**Problem details**: Copy out each line below exactly as it appears.

**Scene modeling code data**:
* * * *

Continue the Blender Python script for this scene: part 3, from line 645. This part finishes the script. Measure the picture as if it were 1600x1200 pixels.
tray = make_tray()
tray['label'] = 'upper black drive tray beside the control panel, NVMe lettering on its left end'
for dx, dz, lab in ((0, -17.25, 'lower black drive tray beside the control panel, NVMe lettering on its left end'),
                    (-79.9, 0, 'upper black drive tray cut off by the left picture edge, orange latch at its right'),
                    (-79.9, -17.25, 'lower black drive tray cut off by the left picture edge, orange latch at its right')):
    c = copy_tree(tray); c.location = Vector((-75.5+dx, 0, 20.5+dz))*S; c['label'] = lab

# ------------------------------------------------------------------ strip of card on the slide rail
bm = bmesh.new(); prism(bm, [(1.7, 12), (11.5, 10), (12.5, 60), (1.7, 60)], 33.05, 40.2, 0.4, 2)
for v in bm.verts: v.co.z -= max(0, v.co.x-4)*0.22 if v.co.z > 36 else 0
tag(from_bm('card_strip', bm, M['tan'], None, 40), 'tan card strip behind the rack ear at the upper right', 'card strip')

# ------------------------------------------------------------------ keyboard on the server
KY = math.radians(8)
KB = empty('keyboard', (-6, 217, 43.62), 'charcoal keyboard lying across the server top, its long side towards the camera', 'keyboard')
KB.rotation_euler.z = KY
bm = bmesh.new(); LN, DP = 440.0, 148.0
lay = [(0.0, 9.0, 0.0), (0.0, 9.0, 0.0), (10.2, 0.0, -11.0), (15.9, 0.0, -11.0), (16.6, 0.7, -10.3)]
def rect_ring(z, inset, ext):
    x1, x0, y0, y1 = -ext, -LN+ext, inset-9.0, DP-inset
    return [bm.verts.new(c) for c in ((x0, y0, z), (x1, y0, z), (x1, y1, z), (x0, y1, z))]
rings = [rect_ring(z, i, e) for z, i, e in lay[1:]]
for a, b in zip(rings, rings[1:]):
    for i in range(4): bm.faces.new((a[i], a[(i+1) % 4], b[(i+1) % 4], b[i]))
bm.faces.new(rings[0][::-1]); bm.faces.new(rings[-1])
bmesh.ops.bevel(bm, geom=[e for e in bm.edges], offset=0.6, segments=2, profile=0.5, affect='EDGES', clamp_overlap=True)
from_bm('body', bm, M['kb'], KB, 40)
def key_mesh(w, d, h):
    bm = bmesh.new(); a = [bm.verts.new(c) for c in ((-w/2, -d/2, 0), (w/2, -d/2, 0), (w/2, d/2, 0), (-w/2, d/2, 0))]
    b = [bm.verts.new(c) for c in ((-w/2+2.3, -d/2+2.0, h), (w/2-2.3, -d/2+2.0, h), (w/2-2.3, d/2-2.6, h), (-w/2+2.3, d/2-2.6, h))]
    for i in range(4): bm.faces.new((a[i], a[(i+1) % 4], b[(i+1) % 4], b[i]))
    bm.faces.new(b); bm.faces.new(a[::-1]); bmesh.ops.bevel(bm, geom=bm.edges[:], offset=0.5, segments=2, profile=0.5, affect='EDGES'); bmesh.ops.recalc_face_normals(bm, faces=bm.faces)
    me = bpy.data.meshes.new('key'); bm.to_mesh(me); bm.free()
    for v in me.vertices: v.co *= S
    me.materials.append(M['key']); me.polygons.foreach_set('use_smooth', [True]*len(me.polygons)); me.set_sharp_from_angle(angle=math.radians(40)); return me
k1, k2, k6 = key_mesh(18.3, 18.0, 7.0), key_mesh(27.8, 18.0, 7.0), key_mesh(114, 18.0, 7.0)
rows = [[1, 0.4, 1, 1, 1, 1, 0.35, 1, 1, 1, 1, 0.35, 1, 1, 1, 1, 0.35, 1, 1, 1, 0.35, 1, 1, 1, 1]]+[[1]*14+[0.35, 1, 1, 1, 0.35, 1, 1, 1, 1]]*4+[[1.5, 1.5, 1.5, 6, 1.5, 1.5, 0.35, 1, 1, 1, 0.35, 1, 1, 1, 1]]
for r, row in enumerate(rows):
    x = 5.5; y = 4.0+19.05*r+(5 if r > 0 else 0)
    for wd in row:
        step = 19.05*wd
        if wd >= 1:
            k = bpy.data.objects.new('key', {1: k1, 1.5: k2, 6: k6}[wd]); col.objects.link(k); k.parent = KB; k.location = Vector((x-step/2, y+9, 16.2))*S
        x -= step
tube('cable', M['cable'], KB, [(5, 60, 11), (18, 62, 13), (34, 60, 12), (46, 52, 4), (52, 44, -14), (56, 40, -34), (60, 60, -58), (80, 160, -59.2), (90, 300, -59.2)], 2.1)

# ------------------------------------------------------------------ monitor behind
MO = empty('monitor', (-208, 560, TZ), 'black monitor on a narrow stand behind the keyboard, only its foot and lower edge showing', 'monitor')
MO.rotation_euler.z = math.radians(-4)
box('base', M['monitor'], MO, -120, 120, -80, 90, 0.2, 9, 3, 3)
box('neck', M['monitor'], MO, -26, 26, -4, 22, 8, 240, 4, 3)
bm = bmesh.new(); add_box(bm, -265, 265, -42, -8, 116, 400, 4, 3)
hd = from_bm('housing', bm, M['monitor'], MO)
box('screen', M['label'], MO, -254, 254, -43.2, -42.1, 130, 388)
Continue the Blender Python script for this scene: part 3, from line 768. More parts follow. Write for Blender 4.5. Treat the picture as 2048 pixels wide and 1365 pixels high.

* * * *

**Reply to the task**:
Continue the Blender Python script for this scene: part 3, from line 645. This part finishes the script. Measure the picture as if it were 1600x1200 pixels.
tray = make_tray()
tray['label'] = 'upper black drive tray beside the control panel, NVMe lettering on its left end'
for dx, dz, lab in ((0, -17.25, 'lower black drive tray beside the control panel, NVMe lettering on its left end'),
                    (-79.9, 0, 'upper black drive tray cut off by the left picture edge, orange latch at its right'),
                    (-79.9, -17.25, 'lower black drive tray cut off by the left picture edge, orange latch at its right')):
    c = copy_tree(tray); c.location = Vector((-75.5+dx, 0, 20.5+dz))*S; c['label'] = lab

# ------------------------------------------------------------------ strip of card on the slide rail
bm = bmesh.new(); prism(bm, [(1.7, 12), (11.5, 10), (12.5, 60), (1.7, 60)], 33.05, 40.2, 0.4, 2)
for v in bm.verts: v.co.z -= max(0, v.co.x-4)*0.22 if v.co.z > 36 else 0
tag(from_bm('card_strip', bm, M['tan'], None, 40), 'tan card strip behind the rack ear at the upper right', 'card strip')

# ------------------------------------------------------------------ keyboard on the server
KY = math.radians(8)
KB = empty('keyboard', (-6, 217, 43.62), 'charcoal keyboard lying across the server top, its long side towards the camera', 'keyboard')
KB.rotation_euler.z = KY
bm = bmesh.new(); LN, DP = 440.0, 148.0
lay = [(0.0, 9.0, 0.0), (0.0, 9.0, 0.0), (10.2, 0.0, -11.0), (15.9, 0.0, -11.0), (16.6, 0.7, -10.3)]
def rect_ring(z, inset, ext):
    x1, x0, y0, y1 = -ext, -LN+ext, inset-9.0, DP-inset
    return [bm.verts.new(c) for c in ((x0, y0, z), (x1, y0, z), (x1, y1, z), (x0, y1, z))]
rings = [rect_ring(z, i, e) for z, i, e in lay[1:]]
for a, b in zip(rings, rings[1:]):
    for i in range(4): bm.faces.new((a[i], a[(i+1) % 4], b[(i+1) % 4], b[i]))
bm.faces.new(rings[0][::-1]); bm.faces.new(rings[-1])
bmesh.ops.bevel(bm, geom=[e for e in bm.edges], offset=0.6, segments=2, profile=0.5, affect='EDGES', clamp_overlap=True)
from_bm('body', bm, M['kb'], KB, 40)
def key_mesh(w, d, h):
    bm = bmesh.new(); a = [bm.verts.new(c) for c in ((-w/2, -d/2, 0), (w/2, -d/2, 0), (w/2, d/2, 0), (-w/2, d/2, 0))]
    b = [bm.verts.new(c) for c in ((-w/2+2.3, -d/2+2.0, h), (w/2-2.3, -d/2+2.0, h), (w/2-2.3, d/2-2.6, h), (-w/2+2.3, d/2-2.6, h))]
    for i in range(4): bm.faces.new((a[i], a[(i+1) % 4], b[(i+1) % 4], b[i]))
    bm.faces.new(b); bm.faces.new(a[::-1]); bmesh.ops.bevel(bm, geom=bm.edges[:], offset=0.5, segments=2, profile=0.5, affect='EDGES'); bmesh.ops.recalc_face_normals(bm, faces=bm.faces)
    me = bpy.data.meshes.new('key'); bm.to_mesh(me); bm.free()
    for v in me.vertices: v.co *= S
    me.materials.append(M['key']); me.polygons.foreach_set('use_smooth', [True]*len(me.polygons)); me.set_sharp_from_angle(angle=math.radians(40)); return me
k1, k2, k6 = key_mesh(18.3, 18.0, 7.0), key_mesh(27.8, 18.0, 7.0), key_mesh(114, 18.0, 7.0)
rows = [[1, 0.4, 1, 1, 1, 1, 0.35, 1, 1, 1, 1, 0.35, 1, 1, 1, 1, 0.35, 1, 1, 1, 0.35, 1, 1, 1, 1]]+[[1]*14+[0.35, 1, 1, 1, 0.35, 1, 1, 1, 1]]*4+[[1.5, 1.5, 1.5, 6, 1.5, 1.5, 0.35, 1, 1, 1, 0.35, 1, 1, 1, 1]]
for r, row in enumerate(rows):
    x = 5.5; y = 4.0+19.05*r+(5 if r > 0 else 0)
    for wd in row:
        step = 19.05*wd
        if wd >= 1:
            k = bpy.data.objects.new('key', {1: k1, 1.5: k2, 6: k6}[wd]); col.objects.link(k); k.parent = KB; k.location = Vector((x-step/2, y+9, 16.2))*S
        x -= step
tube('cable', M['cable'], KB, [(5, 60, 11), (18, 62, 13), (34, 60, 12), (46, 52, 4), (52, 44, -14), (56, 40, -34), (60, 60, -58), (80, 160, -59.2), (90, 300, -59.2)], 2.1)

# ------------------------------------------------------------------ monitor behind
MO = empty('monitor', (-208, 560, TZ), 'black monitor on a narrow stand behind the keyboard, only its foot and lower edge showing', 'monitor')
MO.rotation_euler.z = math.radians(-4)
box('base', M['monitor'], MO, -120, 120, -80, 90, 0.2, 9, 3, 3)
box('neck', M['monitor'], MO, -26, 26, -4, 22, 8, 240, 4, 3)
bm = bmesh.new(); add_box(bm, -265, 265, -42, -8, 116, 400, 4, 3)
hd = from_bm('housing', bm, M['monitor'], MO)
box('screen', M['label'], MO, -254, 254, -43.2, -42.1, 130, 388)
Continue the Blender Python script for this scene: part 3, from line 768. More parts follow. Write for Blender 4.5. Treat the picture as 2048 pixels wide and 1365 pixels high.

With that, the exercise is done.